At the G-20 summit in Hamburg, the man who in March described himself as "not a big media press access person" stood comfortably in front of a room of reporters, answering their questions and even making light of first lady Melania Trump's unsuccessful attempt to break up the meeting with Putin when it ran long.
After months of watching silently while the White House grabbed the big items in the foreign policy portfolio, Tillerson - and the State Department - are edging to the forefront of several foreign initiatives.
He has appointed a special representative to push U.S. views and help shape negotiations over the war in Ukraine, where an agreement mediated by the French and Germans has languished for years.
Different than Exxon
In the Syrian war, the State Department was involved in weeks of negotiations to get an agreement for a cease-fire in the southwest, and Tillerson hopes the cooperation he has sought with Russia will lead to a further cessation of hostilities elsewhere in the country.
And Tillerson spent several days in July flying around the Persian Gulf trying to help end a trade and diplomatic embargo placed on Qatar by its neighbors. At the end of that trip, Tillerson told reporters that he hoped he had nudged the squabbling parties closer, and he suggested that he is more comfortable with that part of the job than he is navigating political Washington.
"It is a lot different than being CEO of Exxon, because I was the ultimate decision-maker. That always makes life easier," Tillerson said.
Neumann said it is perhaps too easy to criticize Tillerson and the new administration for sidelining the State Department.
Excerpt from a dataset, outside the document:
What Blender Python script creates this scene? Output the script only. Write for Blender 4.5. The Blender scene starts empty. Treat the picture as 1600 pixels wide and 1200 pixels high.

Tension between the department and the White House National Security Council is nothing new, he noted, nor is a tug-of-war over influence in policy decisions.
The larger question looming over the department, Neumann said, is how diplomacy figures in an administration that still feels ad hoc and that is continually buffeted by Trump's own behavior.
"It's one thing having policies under debate. It's another to have policies that have to be reversed because the president is undercutting his own Cabinet secretaries," Neumann said.